Dom Murilo S.R. Krieger
Arcebispo de São Salvador da Bahia (BA) e Primaz do Brasil
A Igreja Católica designou setembro o Mês da Bíblia. Em seu último domingo, celebra-se o Dia Nacional da Bíblia. Outras Igrejas dedicam uma outra data para destacar o valor dela. A razão da escolha do mês de setembro para ressaltar a importância desse livro sagrado se deve a que, no último dia deste mês (30), celebra-se a memória de S. Jerônimo († 420), que a traduziu dos originais hebraico, aramaico e grego para o latim, língua então falada pelo povo.
Nós, cristãos, valorizamos o fato de adorarmos um Deus que, na sua bondade e sabedoria, revelou-se a si mesmo e manifestou o mistério de sua vontade. Por causa de seu imenso amor, Ele nos fala como a amigos, convidando-nos a estar com ele em seu convívio. Em seu Filho Jesus Cristo, Deus nos revela a verdade profunda a seu respeito e a respeito de nossa salvação. Entende-se, pois, a observação do apóstolo Pedro: “Nascestes de novo, não de uma semente corruptível, mas incorruptível, mediante a Palavra do Senhor, viva e permanente” (1Pe 1,23).
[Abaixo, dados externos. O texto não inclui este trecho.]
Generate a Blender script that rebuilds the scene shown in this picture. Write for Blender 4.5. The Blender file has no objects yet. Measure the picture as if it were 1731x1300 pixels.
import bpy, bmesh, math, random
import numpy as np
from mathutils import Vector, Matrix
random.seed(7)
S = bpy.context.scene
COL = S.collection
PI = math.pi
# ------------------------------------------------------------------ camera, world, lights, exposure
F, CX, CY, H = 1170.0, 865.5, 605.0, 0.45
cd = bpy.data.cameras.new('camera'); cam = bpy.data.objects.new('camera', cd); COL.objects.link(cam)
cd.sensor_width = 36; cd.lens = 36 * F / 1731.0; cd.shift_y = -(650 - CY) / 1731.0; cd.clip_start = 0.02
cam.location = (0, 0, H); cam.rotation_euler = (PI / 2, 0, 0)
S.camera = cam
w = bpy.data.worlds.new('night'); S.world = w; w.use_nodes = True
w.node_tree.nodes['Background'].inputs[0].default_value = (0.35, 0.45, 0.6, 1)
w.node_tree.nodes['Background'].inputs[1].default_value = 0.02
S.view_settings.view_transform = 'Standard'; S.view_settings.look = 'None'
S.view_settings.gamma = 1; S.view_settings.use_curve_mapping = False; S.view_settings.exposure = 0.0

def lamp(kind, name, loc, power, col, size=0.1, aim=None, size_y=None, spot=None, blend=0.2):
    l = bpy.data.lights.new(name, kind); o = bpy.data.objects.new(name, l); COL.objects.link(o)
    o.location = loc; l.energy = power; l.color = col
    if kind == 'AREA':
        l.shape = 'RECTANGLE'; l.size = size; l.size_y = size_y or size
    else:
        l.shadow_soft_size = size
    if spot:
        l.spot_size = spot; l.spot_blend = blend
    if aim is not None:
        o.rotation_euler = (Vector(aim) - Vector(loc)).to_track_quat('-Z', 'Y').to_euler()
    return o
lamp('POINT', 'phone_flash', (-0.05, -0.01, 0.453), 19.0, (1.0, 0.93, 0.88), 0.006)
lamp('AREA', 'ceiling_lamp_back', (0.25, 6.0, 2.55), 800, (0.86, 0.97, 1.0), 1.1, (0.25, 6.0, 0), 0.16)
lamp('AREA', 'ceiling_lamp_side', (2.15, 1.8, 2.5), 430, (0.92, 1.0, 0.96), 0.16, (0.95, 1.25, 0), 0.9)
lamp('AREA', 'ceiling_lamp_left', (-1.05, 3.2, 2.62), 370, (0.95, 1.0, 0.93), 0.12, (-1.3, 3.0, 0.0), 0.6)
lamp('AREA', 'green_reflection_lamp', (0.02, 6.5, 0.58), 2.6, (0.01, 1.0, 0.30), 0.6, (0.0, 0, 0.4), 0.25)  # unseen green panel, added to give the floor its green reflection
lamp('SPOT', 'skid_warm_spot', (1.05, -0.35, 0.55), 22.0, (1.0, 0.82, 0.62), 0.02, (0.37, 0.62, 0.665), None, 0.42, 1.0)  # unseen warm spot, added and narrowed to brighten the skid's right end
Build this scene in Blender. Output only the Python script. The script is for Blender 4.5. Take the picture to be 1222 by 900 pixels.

Fruto de um Sínodo sobre a Palavra de Deus (2008), o Papa emérito Bento XVI presenteou a Igreja com uma Exortação Apostólica (“Verbum Domini”: Palavra do Senhor), que destaca o fato de Deus ter pronunciado sua Palavra eterna de modo humano. Essa Exortação é um convite para (1) redescobrirmos a Palavra de Deus, fonte de constante renovação eclesial – renovação que supõe escuta, meditação e conversão de coração; (2) promovermos a animação bíblica da pastoral, a fim de que a Palavra de Deus seja sempre mais o coração de toda atividade pastoral; (3) sermos testemunhas da Palavra, comunicando a todos a alegria que nasce do encontro com a Pessoa de Cristo; (4) empreendermos uma nova evangelização, na certeza da eficácia da Palavra divina; (5) favorecermos o diálogo ecumênico, convictos de que “escutar e meditar juntos as Escrituras nos faz viver uma comunhão real, ainda que não ainda plena”; e, finalmente, (6) amarmos a Palavra de Deus, deixando-nos guiar pelo Espírito Santo.
É uma graça especial poder escutar Deus que nos fala e mantém um diálogo conosco. Consola-nos saber que, nesse diálogo, a iniciativa é dele (“Ele nos amou primeiro”: S. João). À sua iniciativa, respondemos com fé, utilizando-nos, se possível, de palavras que Ele próprio nos revelou – por exemplo: os Salmos.
Descobre-se cada vez mais a importância da “Leitura orante da Bíblia” (“Lectio divina”), isto é: a leitura da Sagrada Escritura acompanhada de oração. Santo Agostinho expressava essa leitura assim: “A tua oração é a tua palavra dirigida a Deus. Quando lês a Sagrada Escritura, é Deus que te fala; quando rezas, és tu que falas a Deus”. Segundo Orígines, um dos mestres nesse tipo de leitura bíblica, para uma leitura orante é necessário não só que conheçamos a Bíblia, mas que tenhamos uma profunda intimidade com Cristo.
Recebemos uma graça especial de Deus: poder escutá-lo. Cabe-nos anunciar sua Palavra no mundo em que vivemos, lembrados de que a credibilidade desse anúncio depende da coerência de nossa vida com os ensinamentos dessa Palavra. O Papa Paulo VI, que será beatificado no próximo dia 19 de outubro, lembrava que “o mundo reclama evangelizadores que lhe falem de um Deus que eles conheçam e lhes seja familiar como se eles vissem o invisível” (EN, 76).
Na Arquidiocese de São Salvador da Bahia, como nas demais Dioceses, nosso amor à Palavra de Deus tem-se manifestado na multiplicação de Círculos Bíblicos, dos quais participam famílias, amigos e vizinhos. Reunindo-se regularmente, todos leem a Bíblia e refletem sobre o que leram. Dessa leitura e reflexão nascem, espontaneamente, orações e gestos concretos em favor dos que precisam de uma atenção especial daquele grupo.
“Quem acende uma vela é o primeiro a ser iluminado por ela”, ensina a sabedoria chinesa. Familiarizando-nos com as Sagradas Escrituras, nós mesmos acabamos fazendo uma profunda experiência da verdadeira alegria – aquela alegria que nasce da certeza de que somente o Senhor tem palavras de vida eterna.